┏━━

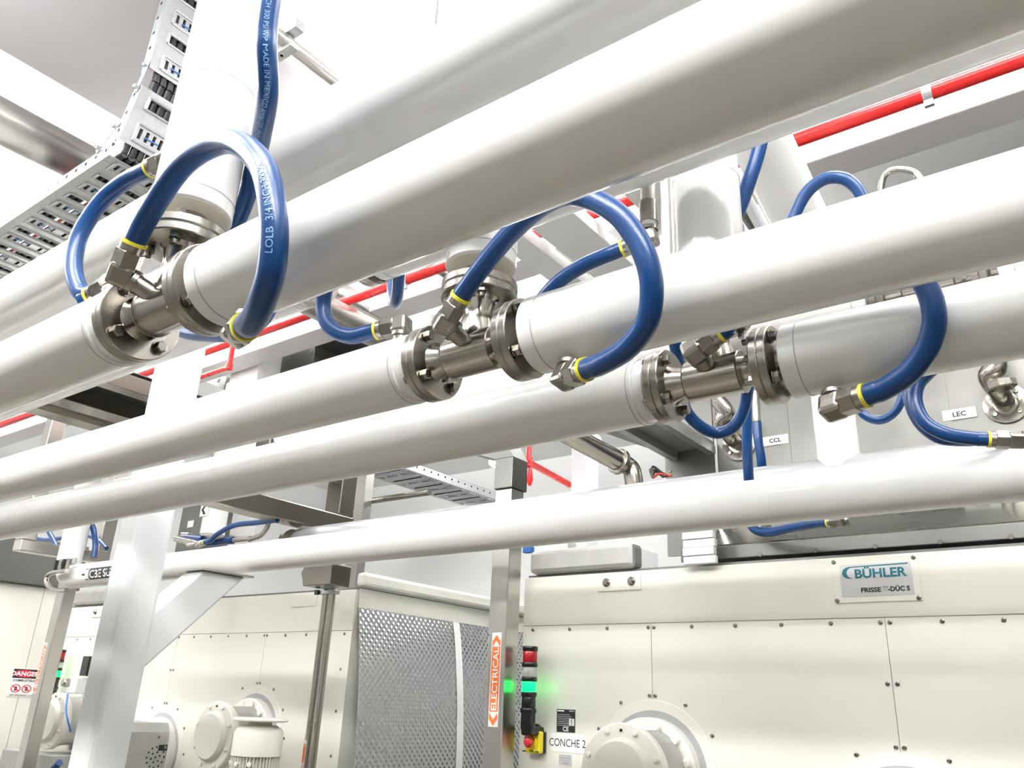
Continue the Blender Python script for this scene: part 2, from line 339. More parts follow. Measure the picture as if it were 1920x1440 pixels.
def tee(cx, y, z, label, noz, phase=PI / 4):
    t = thing('pipe_tee', label, 'pipe fitting', 'stainless flanged tees')
    g = G(); g.lathe((cx - .092, y, z), (1, 0, 0), [(0, .040), (.006, .036), (.028, .0295), (.036, .0295), (.038, .041), (.146, .041), (.148, .0295), (.160, .0295), (.178, .036), (.184, .040)], 56)
    obj('tee_body', g, 'polish', t)
    g = G(); g.lathe((cx, y, z + .02), (0, 0, 1), [(0, .037), (.03, .037), (.045, .031), (.062, .0295), (.082, .033), (.089, .040)], 48)
    obj('tee_branch', g, 'polish', t)
    for s in (-1, 1):
        obj('weld_seam', G().lathe((cx + s * .055, y, z), (1, 0, 0), [(-.0015, .0405), (0, .0422), (.0015, .0405)], 48), 'cast', t)
        f = obj('tee_flange', G().lathe((cx + s * .092 if s > 0 else cx - .108, y, z), (1, 0, 0), [(0, .073), (.002, .0745), (.014, .0745), (.016, .073)], 48), 'cast', t)
        obj('gasket', G().lathe((cx + s * .1085, y, z), (1, 0, 0), [(-.001, .071), (.001, .071)], 48), 'strip', t)
        for k in range(4):
            an = phase + k * PI / 2; dy, dz = .057 * math.cos(an), .057 * math.sin(an)
            inner, outer = (cx + s * .0915, cx + s * .1265)
            p1 = Vector((outer if s > 0 else inner, y + dy, z + dz)); p2 = Vector((inner if s > 0 else outer, y + dy, z + dz))
            obj('bolt', None, None, f, inst=BOLT, xf=along(p1, (1, 0, 0), k)); obj('nut', None, None, f, inst=NUTM, xf=along(p2, (-1, 0, 0), k + .4))
    f = obj('tee_flange', G().lathe((cx, y, z + .109), (0, 0, 1), [(0, .073), (.002, .0745), (.014, .0745), (.016, .073)], 48), 'cast', t)
    obj('gasket', G().lathe((cx, y, z + .1252), (0, 0, 1), [(0, .071), (.002, .071)], 48), 'strip', t)
    for k in range(4):
        an = PI / 4 + k * PI / 2; q = Vector((cx + .057 * math.cos(an), y + .057 * math.sin(an), z + .1085))
        obj('nut', None, None, f, inst=NUTM, xf=along(q, (0, 0, -1), k)); obj('bolt', None, None, f, inst=BOLT, xf=along(q + Vector((0, 0, .035)), (0, 0, 1), k))
    if noz is not None:
        d = Vector(noz).normalized(); c = Vector((cx, y, z)); L = Vector(noz).length - .016
        nz = obj('nozzle', G().cyl(c + d * .02, c + d * L, .0165, 24), 'cast', t)
        lab(obj('thread_tape', G().cyl(c + d * L, c + d * (L + .005), .0135, 20), 'strip', nz), 'white thread tape')
    return t
T1, T2, T3 = (-1.232, .64, .608), (-.923, 1.08, .617), (-.588, 1.414, .614)
N1, N2, N3 = (-.035, -.078, .035), (-.012, -.078, .033), (-.010, -.074, .030)
tee(*T1, 'nearest stainless flanged tee, under the tall riser with the beige plug', N1)
tee(*T2, 'middle stainless flanged tee, between the second row of white pipes', N2)
tee(*T3, 'third stainless flanged tee, at the right above the conche roof', N3)
L1 = run_left(-10.4, T1[0] - .1525, T1[1], T1[2], 'nearest white jacketed pipe left of the first tee')
R1 = run_right(T1[0] + .1445, 2.98, T1[1], T1[2], 'nearest and widest white jacketed pipe, right of the first tee')
L2 = run_left(-10.4, T2[0] - .1525, T2[1], T2[2], 'second-row white jacketed pipe left of the middle tee')
R2 = run_right(T2[0] + .1445, 2.98, T2[1], T2[2], 'second-row white jacketed pipe right of the middle tee')
L3 = run_left(-10.4, T3[0] - .1525, T3[1], T3[2], 'third-row white jacketed pipe left of the third tee')
R3 = run_right(T3[0] + .1445, 2.98, T3[1], T3[2], 'third-row white jacketed pipe right of the third tee')
V1 = riser(T1[0], T1[1], T1[2] + .179, CZ - .001, 'tall white riser above the nearest tee, with hoses on both sides')
V2 = riser(T2[0], T2[1], T2[2] + .179, CZ - .001, 'white riser above the middle tee')
V3 = riser(T3[0], T3[1], T3[2] + .179, 2.41, 'white riser above the third tee, at the right')
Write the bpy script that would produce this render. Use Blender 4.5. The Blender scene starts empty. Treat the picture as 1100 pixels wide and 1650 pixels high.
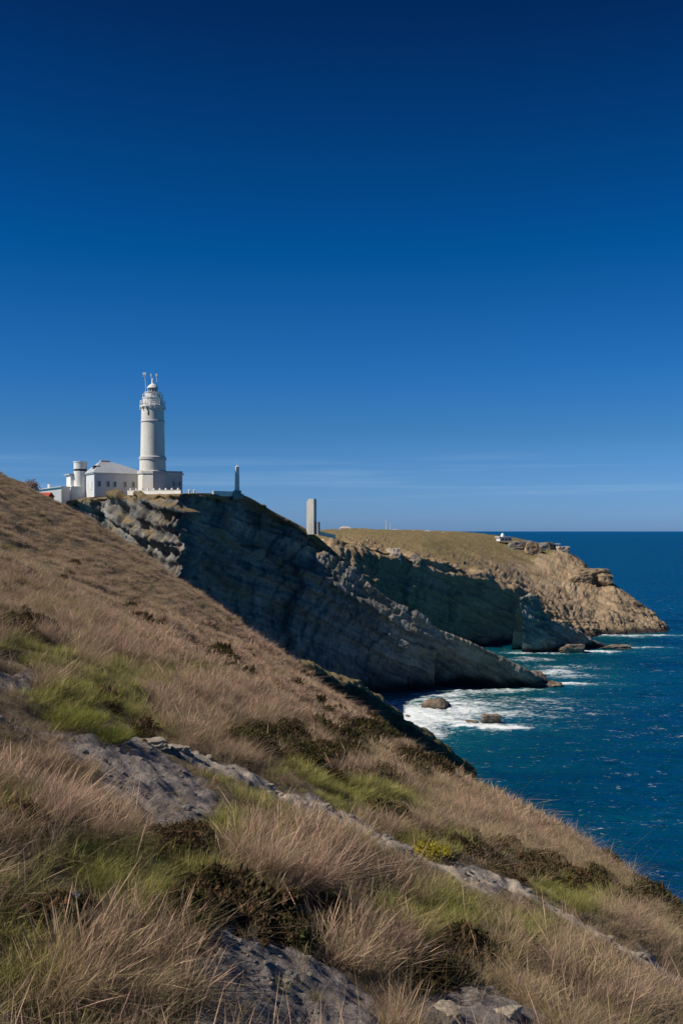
import bpy, bmesh, math, random
import numpy as np
from mathutils import Vector, Matrix
R = math.radians
random.seed(7)
rng = np.random.default_rng(7)
S = bpy.context.scene
COL = S.collection

# ------------------------------------------------------------------ camera
F = 1604.0                       # focal length in photograph pixels (35 mm lens, 24 mm wide)
HZ = 856.0                       # photograph row of the horizon
cam_d = bpy.data.cameras.new("camera"); cam = bpy.data.objects.new("camera", cam_d); COL.objects.link(cam)
cam_d.sensor_fit = 'HORIZONTAL'; cam_d.sensor_width = 24.0; cam_d.lens = 35.0
cam_d.shift_y = (HZ - 825.0) / 1100.0
cam_d.clip_start = 0.1; cam_d.clip_end = 500000
cam.location = (0, 0, 0); cam.rotation_euler = (R(90), 0, 0)
S.camera = cam

# ------------------------------------------------------------------ sky and sun
SUN_EL, SUN_LEFT = 45.0, 71.0    # elevation; degrees left of the direction back towards the camera
ce = math.cos(R(SUN_EL))
sun_vec = Vector((-math.sin(R(SUN_LEFT)) * ce, -math.cos(R(SUN_LEFT)) * ce, math.sin(R(SUN_EL))))
sun_d = bpy.data.lights.new("sun", 'SUN'); sun_d.energy = 5.0; sun_d.angle = R(0.5); sun_d.color = (1.0, .93, .82)
sun = bpy.data.objects.new("sun", sun_d); COL.objects.link(sun)
sun.rotation_euler = sun_vec.to_track_quat('Z', 'Y').to_euler()

W = bpy.data.worlds.new("World"); S.world = W; W.use_nodes = True
nt = W.node_tree; nt.nodes.clear()
def N(tree, typ, **kw):
    n = tree.nodes.new(typ)
    for k, v in kw.items(): setattr(n, k, v)
    return n
def ramp(tree, stops, interp='LINEAR'):
    n = N(tree, 'ShaderNodeValToRGB'); cr = n.color_ramp; cr.interpolation = interp
    while len(cr.elements) > 1: cr.elements.remove(cr.elements[0])
    cr.elements[0].position = stops[0][0]; c = stops[0][1]; cr.elements[0].color = (*c, 1) if len(c) == 3 else c
    for p, c in stops[1:]:
        e = cr.elements.new(p); e.color = (*c, 1) if len(c) == 3 else c
    return n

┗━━

§ WHAT THE TASK ASKS
Skip the pictures and repeat, word for word, the lines from the one containing "Write the bpy" to the one containing "COL = S.collection", keeping both of those lines.

§ RESULT OF THIS TASK
Write the bpy script that would produce this render. Use Blender 4.5. The Blender scene starts empty. Treat the picture as 1100 pixels wide and 1650 pixels high.
import bpy, bmesh, math, random
import numpy as np
from mathutils import Vector, Matrix
R = math.radians
random.seed(7)
rng = np.random.default_rng(7)
S = bpy.context.scene
COL = S.collection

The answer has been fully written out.